GOAL. Output every line exactly as written. Leave out pictures.

^^^^

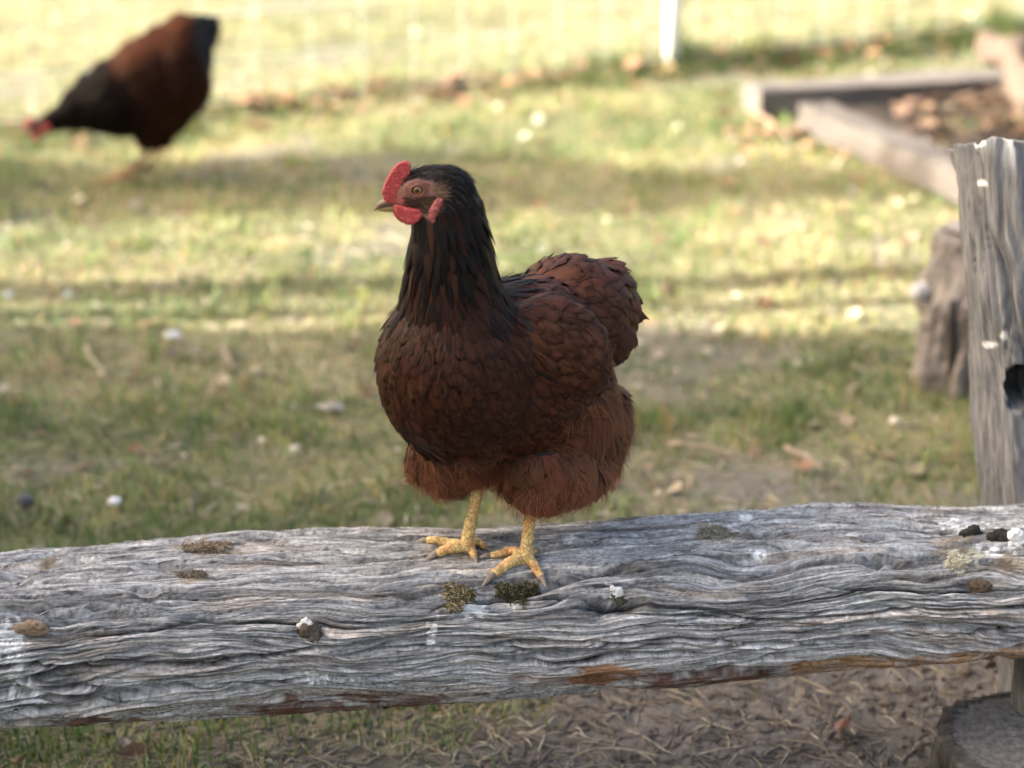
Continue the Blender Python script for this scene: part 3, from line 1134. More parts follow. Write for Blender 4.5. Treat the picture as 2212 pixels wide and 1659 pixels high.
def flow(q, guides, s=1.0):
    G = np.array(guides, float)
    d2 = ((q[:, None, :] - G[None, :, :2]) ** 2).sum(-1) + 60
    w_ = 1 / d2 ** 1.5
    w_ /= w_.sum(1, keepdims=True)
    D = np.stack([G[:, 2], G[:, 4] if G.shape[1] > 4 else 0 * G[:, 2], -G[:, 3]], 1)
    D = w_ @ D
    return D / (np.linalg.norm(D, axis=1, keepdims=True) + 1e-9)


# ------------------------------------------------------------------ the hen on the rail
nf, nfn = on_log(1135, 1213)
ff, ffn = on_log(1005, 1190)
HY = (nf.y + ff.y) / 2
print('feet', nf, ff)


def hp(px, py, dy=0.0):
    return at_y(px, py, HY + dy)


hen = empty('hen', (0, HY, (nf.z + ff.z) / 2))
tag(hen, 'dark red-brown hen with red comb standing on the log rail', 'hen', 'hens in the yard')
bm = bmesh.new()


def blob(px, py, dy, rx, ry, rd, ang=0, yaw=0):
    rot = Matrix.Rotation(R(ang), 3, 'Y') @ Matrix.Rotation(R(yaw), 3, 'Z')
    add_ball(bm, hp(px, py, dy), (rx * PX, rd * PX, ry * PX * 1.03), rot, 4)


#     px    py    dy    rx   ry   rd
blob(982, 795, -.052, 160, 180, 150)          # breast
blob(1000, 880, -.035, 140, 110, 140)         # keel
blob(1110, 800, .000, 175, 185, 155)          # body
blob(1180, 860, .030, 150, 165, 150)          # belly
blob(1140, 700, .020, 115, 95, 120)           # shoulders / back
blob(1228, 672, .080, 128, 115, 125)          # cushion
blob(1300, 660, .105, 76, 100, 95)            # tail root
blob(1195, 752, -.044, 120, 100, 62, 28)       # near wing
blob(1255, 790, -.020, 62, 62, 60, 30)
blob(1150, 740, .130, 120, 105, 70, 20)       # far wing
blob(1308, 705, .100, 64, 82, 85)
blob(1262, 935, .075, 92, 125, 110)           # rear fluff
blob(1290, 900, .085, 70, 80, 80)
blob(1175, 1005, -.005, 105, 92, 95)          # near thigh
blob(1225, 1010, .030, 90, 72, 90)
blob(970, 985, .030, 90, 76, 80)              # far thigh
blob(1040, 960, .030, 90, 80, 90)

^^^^

COMPLETE RESPONSE.
Continue the Blender Python script for this scene: part 3, from line 1134. More parts follow. Write for Blender 4.5. Treat the picture as 2212 pixels wide and 1659 pixels high.
def flow(q, guides, s=1.0):
    G = np.array(guides, float)
    d2 = ((q[:, None, :] - G[None, :, :2]) ** 2).sum(-1) + 60
    w_ = 1 / d2 ** 1.5
    w_ /= w_.sum(1, keepdims=True)
    D = np.stack([G[:, 2], G[:, 4] if G.shape[1] > 4 else 0 * G[:, 2], -G[:, 3]], 1)
    D = w_ @ D
    return D / (np.linalg.norm(D, axis=1, keepdims=True) + 1e-9)


# ------------------------------------------------------------------ the hen on the rail
nf, nfn = on_log(1135, 1213)
ff, ffn = on_log(1005, 1190)
HY = (nf.y + ff.y) / 2
print('feet', nf, ff)


def hp(px, py, dy=0.0):
    return at_y(px, py, HY + dy)


hen = empty('hen', (0, HY, (nf.z + ff.z) / 2))
tag(hen, 'dark red-brown hen with red comb standing on the log rail', 'hen', 'hens in the yard')
bm = bmesh.new()


def blob(px, py, dy, rx, ry, rd, ang=0, yaw=0):
    rot = Matrix.Rotation(R(ang), 3, 'Y') @ Matrix.Rotation(R(yaw), 3, 'Z')
    add_ball(bm, hp(px, py, dy), (rx * PX, rd * PX, ry * PX * 1.03), rot, 4)


#     px    py    dy    rx   ry   rd
blob(982, 795, -.052, 160, 180, 150)          # breast
blob(1000, 880, -.035, 140, 110, 140)         # keel
blob(1110, 800, .000, 175, 185, 155)          # body
blob(1180, 860, .030, 150, 165, 150)          # belly
blob(1140, 700, .020, 115, 95, 120)           # shoulders / back
blob(1228, 672, .080, 128, 115, 125)          # cushion
blob(1300, 660, .105, 76, 100, 95)            # tail root
blob(1195, 752, -.044, 120, 100, 62, 28)       # near wing
blob(1255, 790, -.020, 62, 62, 60, 30)
blob(1150, 740, .130, 120, 105, 70, 20)       # far wing
blob(1308, 705, .100, 64, 82, 85)
blob(1262, 935, .075, 92, 125, 110)           # rear fluff
blob(1290, 900, .085, 70, 80, 80)
blob(1175, 1005, -.005, 105, 92, 95)          # near thigh
blob(1225, 1010, .030, 90, 72, 90)
blob(970, 985, .030, 90, 76, 80)              # far thigh
blob(1040, 960, .030, 90, 80, 90)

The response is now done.